Hurricane 4, the American engine has a chance in Alfa Romeo

Ippolito Visconti Author Automotive
Stellantis’ new Hurricane 4 pumps out 324 hp, with dual spark plugs per cylinder, variable geometry turbo, and Miller cycle tech.
hurricane 4 engine

For years, the four-cylinder was automotive shorthand for compromise. It was the engine you got when you couldn’t afford the one you actually wanted, or when you’d quietly made peace with the idea that driving pleasure was someone else’s problem. The inline-six made you dream. The V8 made you forget your mortgage. The four-cylinder got you to the office on time. Then Stellantis decided to blow up that narrative entirely.

The new Hurricane 4, a 2.0-liter four-cylinder developed under the Stellantis umbrella, produces 324 HP, or 162 HP per liter of displacement. Boost pressure hits 35 PSI. On paper, those numbers read less like a production engine spec sheet and more like someone’s very ambitious weekend project. Except this one is going into the 2026 Jeep Grand Cherokee, which means it has to survive actual human beings actually driving it.

hurricane 4 engine

What makes the Hurricane 4 genuinely interesting it’s the engineering stack underneath it. Pre-chamber combustion technology for cleaner, more stable burns. Dual spark plugs per cylinder, with the second plug cutting in at low load to squeeze every last bit of efficiency out of the combustion event. Dual direct injectors per cylinder, variable cam phasing, Miller cycle operation, a variable geometry turbocharger, and a 12:1 compression ratio. Put those ingredients together and you get something that sounds like it belongs on a race track.

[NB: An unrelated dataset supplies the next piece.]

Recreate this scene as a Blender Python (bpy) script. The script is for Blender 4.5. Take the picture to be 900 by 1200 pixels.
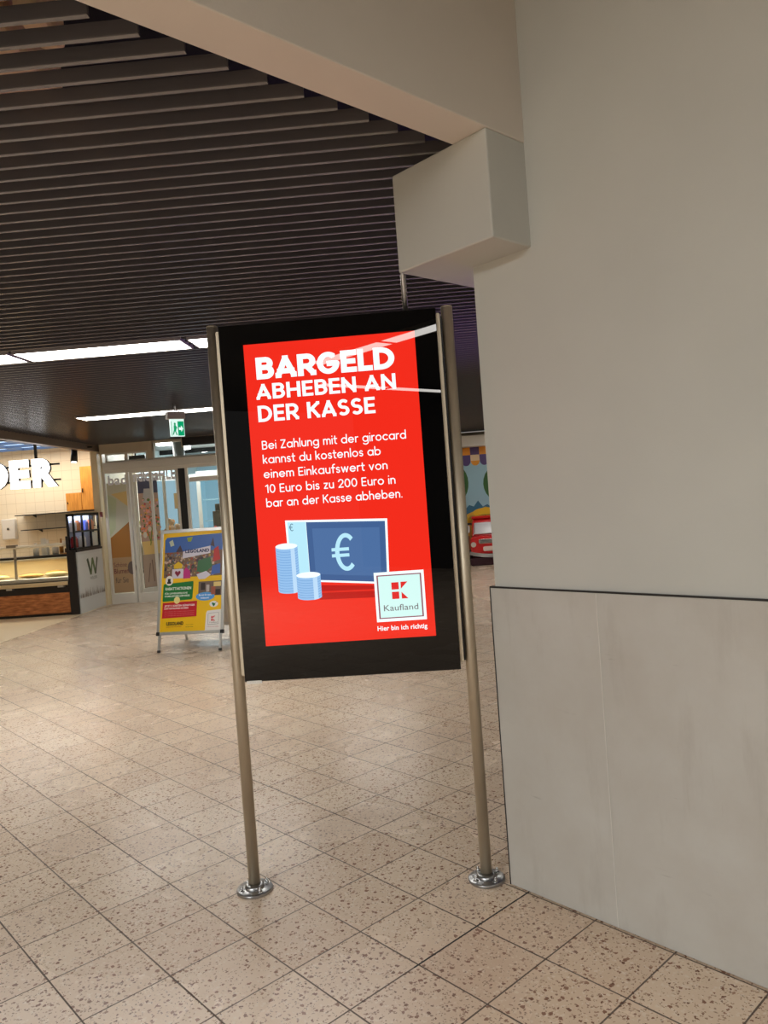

It’s probably one of the most technically advanced four-cylinders ever built for mass-market production. Not a concept. A motor engineered to sell in volume.

jeep grand cherokee

The internal Stellantis benchmarks are telling: 20% more power than the 2.0 currently found in the Wrangler, 31 HP more than the outgoing Pentastar V6, all while burning less fuel. Downsizing, for once, isn’t a euphemism for disappointment dressed up in a press release.

For now, the Hurricane 4 is a North American story. But platforms travel, technologies migrate, and inside Stellantis there are names on the waiting list, Alfa Romeo Giulia and Stelvio among them, that could use exactly this kind of argument.